If we project back 10 years, the story was all about finance companies.  Today, it is all about the construction industry.  A common refrain is: How can a building firm go bust while at the same time we're experiencing a record construction sector boom?

The list of collapses makes for sorry reading with established names leaving mountains of debt and trails of unpaid creditors.  This in an industry which is clearly suffering from structural issues of its own.  Names like Mainzeal, Stonewood, Ebert and most recently Arrow are all in or will shortly be in liquidation.  A number of wider market issues such as the recent litigation involving the directors of Mainzeal have and will continue to flow from these collapses - the simple truth being that none of the business rehabilitation principles sitting behind our voluntary administration regime will ever assist a construction firm once it is completely on its knees.

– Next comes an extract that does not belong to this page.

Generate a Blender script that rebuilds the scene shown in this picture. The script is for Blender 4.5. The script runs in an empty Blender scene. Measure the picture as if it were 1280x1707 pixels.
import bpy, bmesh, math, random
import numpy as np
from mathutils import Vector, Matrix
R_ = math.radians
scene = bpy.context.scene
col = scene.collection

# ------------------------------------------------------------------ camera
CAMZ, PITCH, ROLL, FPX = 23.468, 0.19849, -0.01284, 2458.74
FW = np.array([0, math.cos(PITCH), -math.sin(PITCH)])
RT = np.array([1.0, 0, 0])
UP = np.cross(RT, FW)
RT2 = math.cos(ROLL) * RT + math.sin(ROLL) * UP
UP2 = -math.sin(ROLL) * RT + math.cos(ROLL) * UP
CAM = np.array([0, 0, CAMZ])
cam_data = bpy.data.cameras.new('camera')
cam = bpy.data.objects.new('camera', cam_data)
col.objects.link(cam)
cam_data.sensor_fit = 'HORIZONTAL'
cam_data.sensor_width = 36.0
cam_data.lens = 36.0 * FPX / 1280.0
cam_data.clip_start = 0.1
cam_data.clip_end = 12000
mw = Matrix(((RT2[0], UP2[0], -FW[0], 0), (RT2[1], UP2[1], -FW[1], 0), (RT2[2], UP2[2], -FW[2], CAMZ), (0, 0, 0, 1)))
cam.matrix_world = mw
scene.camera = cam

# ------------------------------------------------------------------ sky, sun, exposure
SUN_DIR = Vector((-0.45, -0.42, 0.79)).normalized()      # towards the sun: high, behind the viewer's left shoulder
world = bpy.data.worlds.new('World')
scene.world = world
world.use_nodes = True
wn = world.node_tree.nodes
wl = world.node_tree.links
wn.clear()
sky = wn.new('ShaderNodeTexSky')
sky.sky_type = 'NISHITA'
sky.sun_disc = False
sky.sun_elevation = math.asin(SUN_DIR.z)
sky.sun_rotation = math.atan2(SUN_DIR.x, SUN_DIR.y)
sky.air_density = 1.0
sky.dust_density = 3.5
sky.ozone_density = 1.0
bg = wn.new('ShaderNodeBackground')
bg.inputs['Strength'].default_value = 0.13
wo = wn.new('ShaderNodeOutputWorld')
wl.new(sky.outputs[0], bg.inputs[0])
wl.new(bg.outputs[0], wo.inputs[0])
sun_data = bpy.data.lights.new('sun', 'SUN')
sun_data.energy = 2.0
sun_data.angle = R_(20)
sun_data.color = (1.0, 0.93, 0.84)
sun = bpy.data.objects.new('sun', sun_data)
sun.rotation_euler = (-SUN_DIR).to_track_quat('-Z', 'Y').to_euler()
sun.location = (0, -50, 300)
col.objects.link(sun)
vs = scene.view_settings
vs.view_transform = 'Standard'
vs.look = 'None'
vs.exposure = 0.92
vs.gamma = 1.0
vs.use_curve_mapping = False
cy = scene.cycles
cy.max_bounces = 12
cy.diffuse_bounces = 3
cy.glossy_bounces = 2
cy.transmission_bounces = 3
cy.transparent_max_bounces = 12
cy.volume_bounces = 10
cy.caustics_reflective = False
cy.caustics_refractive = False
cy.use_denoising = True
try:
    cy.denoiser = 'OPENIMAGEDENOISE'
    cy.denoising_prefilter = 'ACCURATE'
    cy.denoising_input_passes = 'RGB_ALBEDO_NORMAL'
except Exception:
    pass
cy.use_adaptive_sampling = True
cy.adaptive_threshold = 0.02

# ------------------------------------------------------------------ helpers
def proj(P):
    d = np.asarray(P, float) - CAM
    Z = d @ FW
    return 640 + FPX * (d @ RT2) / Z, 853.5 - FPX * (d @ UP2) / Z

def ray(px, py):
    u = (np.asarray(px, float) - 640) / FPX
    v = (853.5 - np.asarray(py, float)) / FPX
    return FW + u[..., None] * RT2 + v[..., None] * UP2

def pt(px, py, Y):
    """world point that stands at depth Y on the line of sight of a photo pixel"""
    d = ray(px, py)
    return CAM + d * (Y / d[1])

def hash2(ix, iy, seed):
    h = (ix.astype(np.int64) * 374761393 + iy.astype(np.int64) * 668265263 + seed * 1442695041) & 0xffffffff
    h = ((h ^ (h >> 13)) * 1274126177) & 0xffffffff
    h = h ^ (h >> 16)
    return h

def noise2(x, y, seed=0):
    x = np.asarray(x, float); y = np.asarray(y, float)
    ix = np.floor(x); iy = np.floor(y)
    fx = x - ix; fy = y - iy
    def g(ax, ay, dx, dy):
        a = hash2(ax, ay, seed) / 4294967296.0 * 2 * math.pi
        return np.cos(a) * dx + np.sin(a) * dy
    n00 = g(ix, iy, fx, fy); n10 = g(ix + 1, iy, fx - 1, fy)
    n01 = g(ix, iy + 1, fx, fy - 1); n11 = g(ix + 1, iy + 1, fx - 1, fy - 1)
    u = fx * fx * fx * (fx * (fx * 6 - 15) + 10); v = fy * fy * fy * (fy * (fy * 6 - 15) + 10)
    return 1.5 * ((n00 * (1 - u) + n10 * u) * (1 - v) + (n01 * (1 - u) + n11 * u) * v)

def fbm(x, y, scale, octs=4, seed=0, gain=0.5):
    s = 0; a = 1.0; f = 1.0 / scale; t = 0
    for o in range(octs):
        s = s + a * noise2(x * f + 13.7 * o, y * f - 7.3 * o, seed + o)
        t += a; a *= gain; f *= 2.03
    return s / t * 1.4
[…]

On any large scale project, the first question financiers are now asking is around capability of the builder.  Once upon a time, that first question may have focused on equity in the project and therein would appear to lie an important aspect of the current problems we have been seeing. 

 

Many of the construction firm collapses show firms had been operating on 'fixed price' contracts.  Couple that with ever compressed margins resulting from price escalation and firms have been found to have very little margin for error.  When those margins are at their slimmest is the time when directors may be asked to face into the most difficult decisions of their boardroom careers.  The cry for increased vigilance around construction board tables has never been more acute than now.

 

In response to various market failures, the Ministry of Business, Innovation and Employment (MBIE) is to be congratulated for releasing its building sector reform paper inviting consultation in the building sector - with a key aim being of ensuring that if things do happen to go wrong, there are 'fairer outcomes'.  The paper however fails to adequately address what most of us know and that is that all parts of the building and construction market be they construction firms, principals, subcontractors or end purchasers, are in almost every case funded by banks and other funders.  While a general invitation to join the conversation has been extended by MBIE, given that key decisions around construction industry failures are very often driven by the funders, it is imperative that they are afforded a prominent voice in the consultation process.  A lot of 'rear view mirror' knowledge can also be passed on from the experiences of those insolvency professionals and lawyers who, as the ambulances at the bottom of the construction pile, are there to undertake the investigation and clean up.

 

The MBIE discussion paper notes that the major changes made to the Construction Contracts Act in March 2017 were broadly designed to strengthen protections for subcontractors.  The changes were thought at the time to be the optimal legislative response for addressing unfairness in the handling of subcontractor retentions in particular, but regrettably that legislation appears to have missed its mark. 

 

While the concept of a 'trust' is well understood, the trust actually formed upon a retention being made (or to be made) seems to have largely fallen into a 'no-man's land'.  Funders initially reacted by amending covenant packages requiring that principals and contractors covenant that they will comply with the amended legislation - an attempt not to get drawn in to the bowels of the regime, and who could blame them.  More recently, as the number of collapses in the market has increased, financiers have been more inclined to insist on seeing the establishment of retention trusts in separate retentions trust accounts.  It is regrettable that the legislation did not provide for this at the outset.  The result has been to force parties into costly court applications for determining things like how retentions monies are to be dealt with and distributed and in the case of Ebert, how the legitimate cost of managing such a process was to have been properly borne.

 

While a tidy up of the retentions regime will be a big step forward in providing some additional level of confidence for the industry, a wider conversation aimed at understanding what a 'fairer' market might look like would also be of ultimate benefit for all industry stakeholders.